▶ _Written request_: Go through the entries below and pick out every line with "script".

======== Records to process ========

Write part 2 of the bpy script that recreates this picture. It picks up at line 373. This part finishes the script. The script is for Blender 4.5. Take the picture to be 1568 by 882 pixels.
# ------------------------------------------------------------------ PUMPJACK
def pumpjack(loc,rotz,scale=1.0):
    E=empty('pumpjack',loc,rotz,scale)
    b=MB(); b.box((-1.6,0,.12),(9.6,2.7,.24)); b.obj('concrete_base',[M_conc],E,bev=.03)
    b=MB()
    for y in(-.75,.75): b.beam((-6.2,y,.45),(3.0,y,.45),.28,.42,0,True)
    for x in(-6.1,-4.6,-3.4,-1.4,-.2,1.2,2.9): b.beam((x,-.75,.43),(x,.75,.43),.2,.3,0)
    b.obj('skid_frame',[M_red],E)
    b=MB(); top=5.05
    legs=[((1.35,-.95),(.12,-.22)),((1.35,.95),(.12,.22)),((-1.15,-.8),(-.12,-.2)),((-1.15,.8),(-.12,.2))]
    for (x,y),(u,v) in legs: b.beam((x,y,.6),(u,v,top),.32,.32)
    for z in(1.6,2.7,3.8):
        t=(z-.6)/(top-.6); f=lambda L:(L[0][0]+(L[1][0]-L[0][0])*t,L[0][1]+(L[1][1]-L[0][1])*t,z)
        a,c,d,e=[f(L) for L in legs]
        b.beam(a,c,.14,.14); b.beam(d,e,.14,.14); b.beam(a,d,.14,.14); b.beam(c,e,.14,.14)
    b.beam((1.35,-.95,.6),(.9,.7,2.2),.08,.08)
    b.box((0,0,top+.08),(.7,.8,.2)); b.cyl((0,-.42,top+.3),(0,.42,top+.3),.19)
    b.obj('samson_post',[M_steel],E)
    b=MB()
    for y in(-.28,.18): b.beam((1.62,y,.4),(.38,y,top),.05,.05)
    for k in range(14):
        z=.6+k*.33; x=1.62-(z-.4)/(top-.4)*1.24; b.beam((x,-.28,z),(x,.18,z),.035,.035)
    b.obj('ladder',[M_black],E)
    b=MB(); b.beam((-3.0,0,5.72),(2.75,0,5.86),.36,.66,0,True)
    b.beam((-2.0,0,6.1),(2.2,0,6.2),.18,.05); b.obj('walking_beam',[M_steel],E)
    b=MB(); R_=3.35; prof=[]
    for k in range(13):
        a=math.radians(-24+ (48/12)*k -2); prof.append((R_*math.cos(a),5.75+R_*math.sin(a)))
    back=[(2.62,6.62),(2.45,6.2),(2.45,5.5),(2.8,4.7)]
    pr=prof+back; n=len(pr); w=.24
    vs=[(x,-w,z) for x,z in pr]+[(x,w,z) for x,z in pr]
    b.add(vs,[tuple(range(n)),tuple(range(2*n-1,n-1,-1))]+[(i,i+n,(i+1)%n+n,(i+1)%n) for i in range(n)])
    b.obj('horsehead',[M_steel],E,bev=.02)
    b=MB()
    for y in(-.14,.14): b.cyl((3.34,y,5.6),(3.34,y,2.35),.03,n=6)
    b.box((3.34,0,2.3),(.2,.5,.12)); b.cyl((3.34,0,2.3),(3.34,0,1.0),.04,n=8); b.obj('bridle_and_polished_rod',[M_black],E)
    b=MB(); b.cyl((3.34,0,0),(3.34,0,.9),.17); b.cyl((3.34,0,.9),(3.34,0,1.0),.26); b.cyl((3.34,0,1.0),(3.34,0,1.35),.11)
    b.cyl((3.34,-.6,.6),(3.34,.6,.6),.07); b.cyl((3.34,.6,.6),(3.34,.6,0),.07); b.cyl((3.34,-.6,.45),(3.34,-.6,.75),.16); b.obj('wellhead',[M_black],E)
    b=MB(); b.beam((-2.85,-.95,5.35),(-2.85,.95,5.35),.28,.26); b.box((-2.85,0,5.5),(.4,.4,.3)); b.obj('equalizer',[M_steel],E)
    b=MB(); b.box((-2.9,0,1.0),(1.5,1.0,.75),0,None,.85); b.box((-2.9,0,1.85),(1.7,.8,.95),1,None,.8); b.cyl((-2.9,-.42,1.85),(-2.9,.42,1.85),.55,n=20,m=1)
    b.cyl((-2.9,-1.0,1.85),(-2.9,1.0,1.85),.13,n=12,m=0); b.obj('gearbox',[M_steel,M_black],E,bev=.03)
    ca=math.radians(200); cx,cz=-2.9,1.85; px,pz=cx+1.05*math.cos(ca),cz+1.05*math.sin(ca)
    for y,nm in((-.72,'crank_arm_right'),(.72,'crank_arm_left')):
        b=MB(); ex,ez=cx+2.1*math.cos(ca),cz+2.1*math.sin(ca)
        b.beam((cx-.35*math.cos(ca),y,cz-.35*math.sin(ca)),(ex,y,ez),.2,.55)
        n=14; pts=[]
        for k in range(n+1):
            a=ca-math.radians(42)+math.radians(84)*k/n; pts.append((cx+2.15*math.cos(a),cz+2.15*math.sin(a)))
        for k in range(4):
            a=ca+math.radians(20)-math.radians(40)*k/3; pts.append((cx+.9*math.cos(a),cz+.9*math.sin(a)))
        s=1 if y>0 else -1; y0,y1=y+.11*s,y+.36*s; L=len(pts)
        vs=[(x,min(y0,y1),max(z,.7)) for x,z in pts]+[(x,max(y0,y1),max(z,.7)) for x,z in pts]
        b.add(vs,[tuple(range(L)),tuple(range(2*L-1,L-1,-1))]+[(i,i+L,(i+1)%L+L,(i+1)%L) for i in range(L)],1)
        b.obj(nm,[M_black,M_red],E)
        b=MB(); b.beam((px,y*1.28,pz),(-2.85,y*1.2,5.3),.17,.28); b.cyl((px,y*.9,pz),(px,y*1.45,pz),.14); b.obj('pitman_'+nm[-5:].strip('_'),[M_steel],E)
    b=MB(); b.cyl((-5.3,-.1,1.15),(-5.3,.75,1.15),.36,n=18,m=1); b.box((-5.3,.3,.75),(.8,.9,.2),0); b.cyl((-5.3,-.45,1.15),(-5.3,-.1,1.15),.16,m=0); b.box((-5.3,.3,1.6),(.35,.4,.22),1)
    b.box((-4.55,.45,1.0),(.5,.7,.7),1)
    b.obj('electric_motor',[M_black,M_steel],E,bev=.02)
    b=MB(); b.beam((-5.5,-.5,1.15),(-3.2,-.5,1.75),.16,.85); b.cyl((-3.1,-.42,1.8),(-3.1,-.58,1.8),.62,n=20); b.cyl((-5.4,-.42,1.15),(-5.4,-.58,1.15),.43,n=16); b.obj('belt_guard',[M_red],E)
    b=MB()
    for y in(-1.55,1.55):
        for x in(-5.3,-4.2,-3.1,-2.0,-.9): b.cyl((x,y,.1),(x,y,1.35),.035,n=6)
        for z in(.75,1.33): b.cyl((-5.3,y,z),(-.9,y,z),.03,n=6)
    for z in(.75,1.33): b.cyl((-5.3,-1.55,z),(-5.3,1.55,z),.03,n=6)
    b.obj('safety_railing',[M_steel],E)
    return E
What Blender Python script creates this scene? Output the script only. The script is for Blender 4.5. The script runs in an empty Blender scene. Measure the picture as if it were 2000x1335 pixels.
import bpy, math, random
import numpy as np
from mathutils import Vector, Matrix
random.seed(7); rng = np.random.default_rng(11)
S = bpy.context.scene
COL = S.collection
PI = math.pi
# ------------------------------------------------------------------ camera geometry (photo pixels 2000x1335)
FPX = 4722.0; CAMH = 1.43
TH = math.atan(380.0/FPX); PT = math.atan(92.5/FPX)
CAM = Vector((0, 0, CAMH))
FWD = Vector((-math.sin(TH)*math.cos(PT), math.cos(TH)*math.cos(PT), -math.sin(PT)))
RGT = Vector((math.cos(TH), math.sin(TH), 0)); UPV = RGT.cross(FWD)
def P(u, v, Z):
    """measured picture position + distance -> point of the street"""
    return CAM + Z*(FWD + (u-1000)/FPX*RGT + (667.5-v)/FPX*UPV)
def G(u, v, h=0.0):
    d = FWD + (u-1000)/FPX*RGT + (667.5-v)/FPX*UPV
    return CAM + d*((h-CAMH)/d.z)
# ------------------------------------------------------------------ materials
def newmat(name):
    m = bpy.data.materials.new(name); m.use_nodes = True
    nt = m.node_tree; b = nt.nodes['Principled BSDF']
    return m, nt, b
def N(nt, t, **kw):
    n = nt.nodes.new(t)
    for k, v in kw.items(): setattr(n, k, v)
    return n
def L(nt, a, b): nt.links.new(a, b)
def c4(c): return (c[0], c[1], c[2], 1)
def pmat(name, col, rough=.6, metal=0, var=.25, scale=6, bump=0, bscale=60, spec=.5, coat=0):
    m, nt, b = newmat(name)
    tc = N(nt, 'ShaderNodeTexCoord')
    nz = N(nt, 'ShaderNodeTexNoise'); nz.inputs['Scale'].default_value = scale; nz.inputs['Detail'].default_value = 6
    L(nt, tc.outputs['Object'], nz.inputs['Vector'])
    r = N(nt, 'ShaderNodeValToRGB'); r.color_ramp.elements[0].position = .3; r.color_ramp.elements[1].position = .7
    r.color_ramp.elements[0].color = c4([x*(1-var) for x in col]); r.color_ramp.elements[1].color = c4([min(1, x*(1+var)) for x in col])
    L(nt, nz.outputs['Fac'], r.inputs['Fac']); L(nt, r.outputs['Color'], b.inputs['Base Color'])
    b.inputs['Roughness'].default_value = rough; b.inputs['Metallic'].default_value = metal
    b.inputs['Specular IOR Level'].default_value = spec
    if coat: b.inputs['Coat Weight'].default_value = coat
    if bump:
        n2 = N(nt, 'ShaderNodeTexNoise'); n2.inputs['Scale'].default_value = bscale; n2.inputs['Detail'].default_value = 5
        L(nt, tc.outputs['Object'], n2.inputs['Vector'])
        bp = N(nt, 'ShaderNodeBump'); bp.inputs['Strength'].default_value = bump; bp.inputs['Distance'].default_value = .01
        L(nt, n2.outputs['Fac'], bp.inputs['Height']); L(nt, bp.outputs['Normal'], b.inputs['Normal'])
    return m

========

▶ _Exercise response_:
Write part 2 of the bpy script that recreates this picture. It picks up at line 373. This part finishes the script. The script is for Blender 4.5. Take the picture to be 1568 by 882 pixels.
What Blender Python script creates this scene? Output the script only. The script is for Blender 4.5. The script runs in an empty Blender scene. Measure the picture as if it were 2000x1335 pixels.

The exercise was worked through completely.